Edited 2011-11-22 21:40 UTC
If you’re using wifi with a publicly broadcast SSID, you’re transmitting, in the clear, to the public, that your network is called such and such.
I could figure this out by driving past the SSID with a laptop. (Then again, I also don’t have a problem with street view – it shows what a normal person could see from the street.)
However, requiring _nomap is a ridiculous way to deal with broadcast SSIDs and making them non-mapped.
So no one has pointed out the even more glaring hole than requiring people to change SSIDs; the database only gets updated whenever Google chooses to re-scan the area.
How often do they do that? Are the details going to remain up until they do? If that’s the case, what’s their motivation for re-scanning.
If this were a serious suggestion, it would be possible to delete entries immediately via Google Maps. As it is, it’s a bit of a joke, and I’d be amazed if a proper engineer at Google put it together as a legitimate method.
That’s because the database is not working like you seem to think how it is working. The database is frequently updated with information gathered and sent home by mobile Android devices.
Some people here are saying that the SSID advertisement should be disabled, however this does not technically stop the so called “broadcast” of MAC addresses in every frame over the air (these are called BSSIDs).

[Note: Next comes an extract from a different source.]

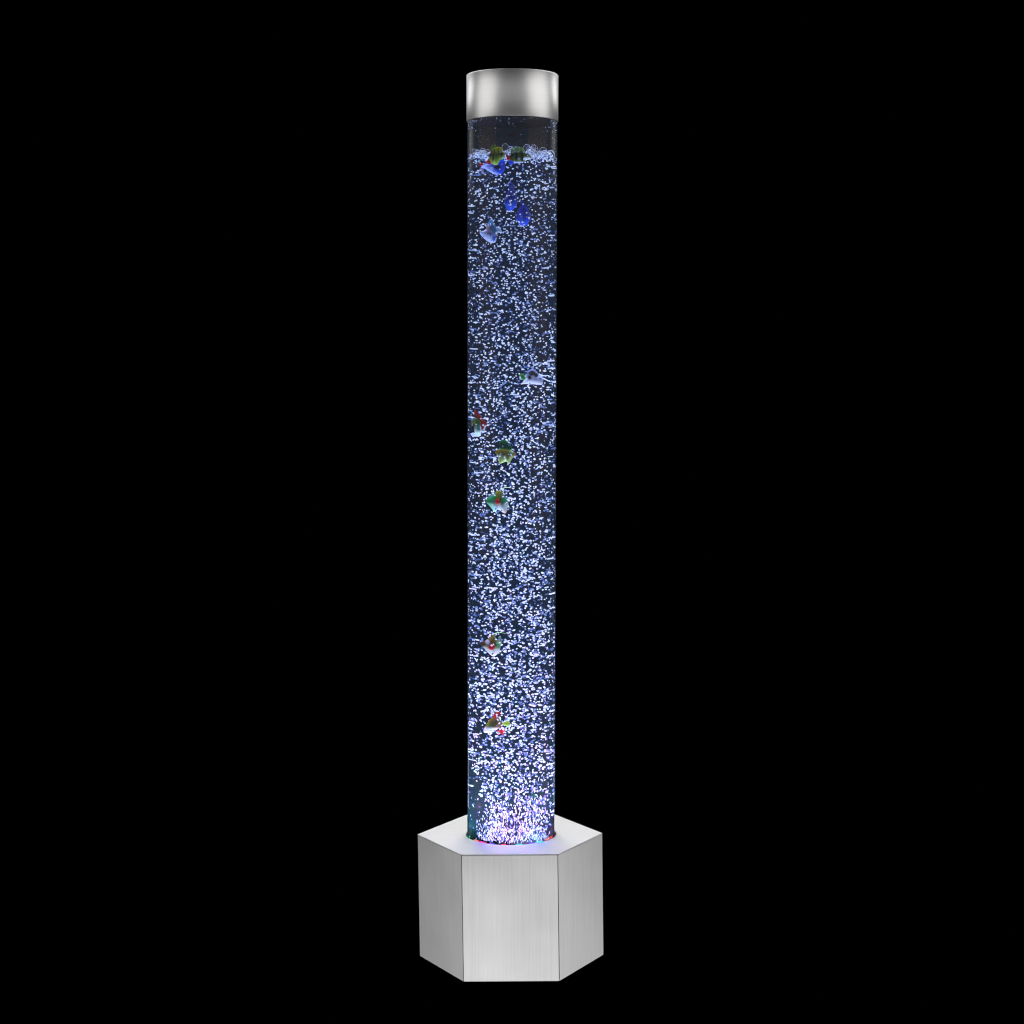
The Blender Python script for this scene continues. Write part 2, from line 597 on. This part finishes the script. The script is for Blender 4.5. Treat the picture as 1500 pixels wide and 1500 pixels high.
beads = blob_mesh('froth', bp_, rg.uniform(.0007, .0013, n), rand_axes(n, rg.uniform(1, 2.6, n)), M_bubble)
bm = bmesh.new()
bm.from_mesh(beads.data)
for fc in bm.faces: fc.material_index = 1
bm.from_mesh(foam.data)
bm.to_mesh(foam.data)
bm.free()
foam.data.materials.append(M_bubble)
bpy.data.objects.remove(beads)
lean(foam)
tag(foam, 'ragged white and blue foam floating on the water under the cap', 'foam', kind='stuff')

# condensation under the cap
n = 90
a = rg.uniform(math.pi, 2 * math.pi, n)
dp = np.stack([(TUBE_R - .0020) * np.cos(a), (TUBE_R - .0020) * np.sin(a), CAP_Z0 - rg.exponential(.010, n) - .002], 1)
dp = dp[dp[:, 2] > WATER_Z + .02]
dr = blob_mesh('water_droplets', dp, rg.uniform(.0003, .0008, len(dp)), rand_axes(len(dp), np.ones(len(dp))), M_bubble)
lean(dr)
tag(dr, 'tiny water droplets clinging inside the tube below the steel cap', 'droplets', kind='stuff')

# ------------------------------------------------------------------ FISH
PX = .00110          # metres per outline unit
def smooth_poly(pts, n=64):
    """closed Catmull-Rom through the outline, n samples"""
    m = len(pts)
    out = []
    for i in range(n):
        s = i / n * m
        k = int(s); t = s - k
        p0, p1, p2, p3 = [np.array(pts[(k + j) % m], float) for j in (-1, 0, 1, 2)]
        out.append(.5 * ((2 * p1) + (p2 - p0) * t + (2 * p0 - 5 * p1 + 4 * p2 - p3) * t * t + (3 * p1 - p0 - 3 * p2 + p3) * t ** 3))
    return np.array(out)

def solid(name, pts, thick, paint, parent, n=64, y=0.0, sx=1.0):
    """an outline filled out to a lens-shaped solid: name, outline (units), half thickness (units)"""
    P = smooth_poly(pts, n)
    c = P.mean(0)
    lv = [1.0, .97, .9, .8, .68, .55, .42, .28, .14]
    bm = bmesh.new()
    col = []
    def add(p, yy):
        col.append(paint(p[0], p[1]))
        return bm.verts.new((p[0] * PX * sx, yy * PX + y * PX, p[1] * PX))
    rim = [add(p, 0) for p in P]
    for sgn in (-1, 1):
        prev = rim
        for s in lv[1:]:
            h = thick * math.sqrt(max(0, 1 - s ** 2.2))
            ring = [add(c + (p - c) * s, sgn * h) for p in P]
            for k in range(n):
                bm.faces.new((prev[k], prev[(k + 1) % n], ring[(k + 1) % n], ring[k]))
            prev = ring
        ctr = add(c, sgn * thick)
        for k in range(n):
            bm.faces.new((prev[k], prev[(k + 1) % n], ctr))
    o = link_bm(name, bm, M_fish, parent, smooth=True)
    ca = o.data.color_attributes.new('paint', 'FLOAT_COLOR', 'POINT')
    ca.data.foreach_set('color', np.array([(*q, 1) for q in col], dtype=np.float32).reshape(-1))
    return o

def streamer(name, pts, w, colr, parent, y=0.0, sx=1.0):
    """thin trailing ray of a fin"""
    bm = bmesh.new()
    prev = None
    pts = [np.array(p, float) for p in pts]
    fine = []
    for i in range(len(pts) - 1):
        p0 = pts[max(i - 1, 0)]; p1 = pts[i]; p2 = pts[i + 1]; p3 = pts[min(i + 2, len(pts) - 1)]
        for t in np.linspace(0, 1, 6, endpoint=False):
            fine.append(.5 * ((2 * p1) + (p2 - p0) * t + (2 * p0 - 5 * p1 + 4 * p2 - p3) * t * t + (3 * p1 - p0 - 3 * p2 + p3) * t ** 3))
    fine.append(pts[-1])
    m = len(fine)
    for i, p in enumerate(fine):
        d = fine[min(i + 1, m - 1)] - fine[max(i - 1, 0)]
        d = d / np.linalg.norm(d)
        nn = np.array([-d[1], d[0]])
        ww = w * (1 - .75 * i / (m - 1))
        ring = []
        for k in range(6):
            q = 2 * math.pi * k / 6
            pp = p + nn * ww * math.cos(q)
            ring.append(bm.verts.new((pp[0] * PX * sx, (y + ww * math.sin(q)) * PX, pp[1] * PX)))
        if prev:
            for k in range(6):
                bm.faces.new((prev[k], prev[(k + 1) % 6], ring[(k + 1) % 6], ring[k]))
        else:
            bm.faces.new(ring[::-1])
        prev = ring
    bm.faces.new(prev)
    o = link_bm(name, bm, M_fish, parent, smooth=True)
    ca = o.data.color_attributes.new('paint', 'FLOAT_COLOR', 'POINT')
    ca.data.foreach_set('color', np.array([(*colr, 1)] * len(o.data.vertices), dtype=np.float32).reshape(-1))
    return o

def mixc(a, b, t):
    t = min(1, max(0, t))
    return tuple(x * (1 - t) + y_ * t for x, y_ in zip(a, b))
def sm(e0, e1, x):
    t = min(1, max(0, (x - e0) / (e1 - e0)))
    return t * t * (3 - 2 * t)
def vgrad(top, bot, y1, y0):                 # back-to-belly paint; light from below painted in as paler belly
    return lambda x, y: mixc(bot, top, sm(y0, y1, y))
def spots(basef, lst):                        # (x, y, rx, ry, colour)
    def f(x, y):
        c = basef(x, y)
        for (a, b, rx, ry, cc) in lst:
            d = math.hypot((x - a) / rx, (y - b) / ry)
            c = mixc(cc, c, sm(.75, 1.15, d))
        return c
    return f
def flat(c):
    return lambda x, y: c

RED, WHITE, BLACK = (.55, .005, .01), (.85, .9, .95), (.004, .005, .008)
OLIVE, LIME, GREEN, TEAL = (.20, .20, .01), (.45, .60, .10), (.01, .22, .03), (.05, .35, .28)
BLUE, DBLUE, LILAC = (.02, .12, .75), (.005, .02, .35), (.5, .6, .95)
SX = .96
fish_list = []

def fish(loc, label, yaw=0, sx=SX):
    if loc[2] < 1.3:
        loc = (loc[0] * .95, loc[1] + .012, loc[2])
    root = empty('ornamental_fish')
    m = Matrix.Rotation(LEAN, 4, 'Y') @ Matrix.Translation(Vector(loc)) @ Matrix.Rotation(math.radians(yaw), 4, 'Z')
    root.matrix_world = m
    tag(root, label, 'fish', 'ornamental fish drifting in the bubble tube')
    return root
def eye(root, x, y, r, yoff, white=True, sx=SX):
    if white:
        solid('eye', [(x - r, y), (x, y + r), (x + r, y), (x, y - r)], r * .5,
              spots(flat(WHITE), [(x, y, r * .55, r * .55, BLACK)]), root, n=16, y=yoff, sx=sx)
    else:
        solid('eye', [(x - r, y), (x, y + r), (x + r, y), (x, y - r)], r * .5, flat(BLACK), root, n=16, y=yoff, sx=sx)

# striped fish, left of the pair at the surface
f = fish((-.0272, -.045, 1.3526), 'olive and lime fish with black stripes and red tail, left of the surface pair', 6)
solid('body', [(-8, 7), (0, 13), (9, 12.5), (12, 5), (14.7, -1.3), (8.8, -8), (3.7, -15.3), (-3.7, -13), (-8, -5)], 4.2,
      spots(vgrad((.20, .21, .008), (.42, .62, .06), 6, -12), [(-2.4, 1, 1.6, 11, BLACK), (-6.2, 4, 1.3, 7, BLACK), (9.4, 0, 1.7, 5.2, BLACK), (3.5, 7, 1.0, 6, (.05, .07, .005))]), f)
solid('tail_fin', [(-12, -10), (-8, -6.5), (-5, -9), (-5.6, -13), (-9, -14)], 1.6, flat(RED), f, 32)
solid('dorsal_fin', [(-8, 8), (-6, 14), (-1, 16.5), (0, 13)], .9, flat((.05, .16, .03)), f, 32)
eye(f, 11.2, 1.6, 1.2, -2.4)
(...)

It’s not possible to use WiFi technology without broadcasting a unique BSSID/MAC address over the air.
When google’s cars were collecting WiFi data, they captured every frame of WiFi traffic, not just the advertisement beacons.
Does anyone know the scope of WiFi data being submitted through android devices? Is it limited to ESSID beacons?
Edit:
With the correct drivers in promiscuous mode wireshark will show exactly what kind of data goes over the air.
A 802.11 WiFi frame is very similar to ethernet. You can definitely create a map of all WiFi devices regardless of whether they are encrypted/advertised/etc.